Caminhos

Crónica na Bird Magazine, 15/01/2017

Chego a um caminho que percorri de sacola às costas durante os anos da escola primária (saudades e reconhecimento à professora Eugénia e à Srª Rosalina, cujo sorriso ainda me cativa). Os campos tímidos e nus. Resta a presa de água, o rio e um pescador. Parece-me ver os marmeleiros do lado de lá do rio, os mesmos aos quais puxávamos os ramos na ânsia de apanhar algum marmelo. O caminho está mais largo, ainda de terra batida, rasgado para dar passagem a qualquer carro que deseje levar o seu dono pelo meu caminho da escola.
O sol cobre os campos saciados e convida a parar um pouco. Pergunto-me se a mina ainda está no mesmo sítio, se ainda tem rãs e quase me convenço a ir lá, tirar as ervas, afugentar as rãs e beber. É engraçado, não é? Não há nenhum caminho por onde tenhamos passado que não possua ainda os nossos passos. Tenho vontade de ficar sentado ali, a ver-me passar para a escola, neste caminho onde o passado e o presente se cruza, onde os meus olhos ficam rasos de água, apenas porque sou feliz.
Grande parte do caminho está tapado, o mato, silvas, eucaliptos e fetos cobrem o que antes era um carreiro de terra e onde se via passar uma ou outra raposa. Pergunto-me se a descida tem ainda a pedra em forma de V, onde eu passava rapidamente com a bicicleta e os pedais alinhados na horizontal, para que não batessem nas faces da pedra. As vezes que falhei e caí!
Poderia jurar que ainda por lá andava, eu e os meus amigos, de bicicleta ou a correr, com a mochila a empurrar-nos perigosamente na descida pensando sermos os "Heróis da esquadrilha", o "Justiceiro" ou "Os soldados da fortuna". Existe ainda o aqueduto de pedras rudes e frias, que levava a água de uns campos para outros e onde bebíamos água ou nos aventurávamos, qual "MacGyver", a saltar de pedra em pedra, desejando não meter um pé na água. Ou os dois.

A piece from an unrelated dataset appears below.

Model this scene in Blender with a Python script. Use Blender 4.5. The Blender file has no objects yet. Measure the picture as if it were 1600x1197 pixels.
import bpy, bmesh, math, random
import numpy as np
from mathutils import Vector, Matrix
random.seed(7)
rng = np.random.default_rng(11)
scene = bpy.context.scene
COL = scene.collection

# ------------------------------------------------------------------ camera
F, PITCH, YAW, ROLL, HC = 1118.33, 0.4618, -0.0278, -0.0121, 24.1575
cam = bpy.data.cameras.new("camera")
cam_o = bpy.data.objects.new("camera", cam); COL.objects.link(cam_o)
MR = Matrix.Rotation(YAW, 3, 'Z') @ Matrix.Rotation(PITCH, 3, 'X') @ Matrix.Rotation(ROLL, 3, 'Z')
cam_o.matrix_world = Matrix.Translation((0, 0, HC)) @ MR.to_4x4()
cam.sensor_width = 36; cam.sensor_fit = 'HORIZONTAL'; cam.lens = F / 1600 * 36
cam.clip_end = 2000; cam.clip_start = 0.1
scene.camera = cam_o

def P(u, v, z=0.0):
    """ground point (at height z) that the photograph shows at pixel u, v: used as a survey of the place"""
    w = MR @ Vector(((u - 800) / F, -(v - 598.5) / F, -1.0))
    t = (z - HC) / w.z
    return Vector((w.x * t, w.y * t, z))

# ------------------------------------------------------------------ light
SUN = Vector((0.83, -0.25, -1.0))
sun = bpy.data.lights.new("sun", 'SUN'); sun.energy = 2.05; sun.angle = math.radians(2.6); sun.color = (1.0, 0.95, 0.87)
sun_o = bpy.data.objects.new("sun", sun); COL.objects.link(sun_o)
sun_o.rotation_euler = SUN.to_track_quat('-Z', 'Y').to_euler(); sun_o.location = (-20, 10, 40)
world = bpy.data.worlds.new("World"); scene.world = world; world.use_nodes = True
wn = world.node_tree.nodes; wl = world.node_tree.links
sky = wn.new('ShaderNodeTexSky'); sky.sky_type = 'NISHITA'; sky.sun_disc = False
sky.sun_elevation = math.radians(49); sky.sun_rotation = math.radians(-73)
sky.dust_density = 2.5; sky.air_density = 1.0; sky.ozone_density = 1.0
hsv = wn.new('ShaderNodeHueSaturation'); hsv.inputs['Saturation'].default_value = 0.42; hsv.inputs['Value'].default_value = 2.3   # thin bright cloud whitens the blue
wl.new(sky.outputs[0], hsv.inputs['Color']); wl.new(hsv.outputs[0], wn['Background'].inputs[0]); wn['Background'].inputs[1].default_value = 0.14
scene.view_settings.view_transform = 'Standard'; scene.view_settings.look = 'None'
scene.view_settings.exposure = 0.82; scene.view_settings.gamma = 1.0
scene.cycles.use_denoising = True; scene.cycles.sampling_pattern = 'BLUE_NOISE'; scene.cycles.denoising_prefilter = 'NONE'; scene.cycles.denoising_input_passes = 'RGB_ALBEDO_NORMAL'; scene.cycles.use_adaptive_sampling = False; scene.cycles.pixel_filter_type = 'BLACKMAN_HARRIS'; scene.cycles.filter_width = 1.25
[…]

Um muro com menos uma pedra que o habitual deixa verter um fio de água limpa. A sede convida-me, mas a prudência social da ténue linha da sanidade mental impede que eu pare o carro e beba.
Um marco coberto de musgo. Se tivesse o meu bloco sentar-me-ia ali. Depois começava a olhar para as folhas pautadas e brancas, convidando-as a mirarem a paisagem, para que pudessem ver o que vejo e não apenas umas letras aleatórias, para que depois de fechado o caderno conversassem entre elas, narrassem e comentassem o que cada uma delas viu, à sua maneira, as diferentes visões do mesmo horizonte.
Chego ao fim do caminho e com este outro se inicia e novas personagens já lá moram. Eu mesmo, mais velho, e outros, alguns que já nem neste presente estão, observam-me e sorriem.
Creio que também eles vêm o mesmo que eu não vejo.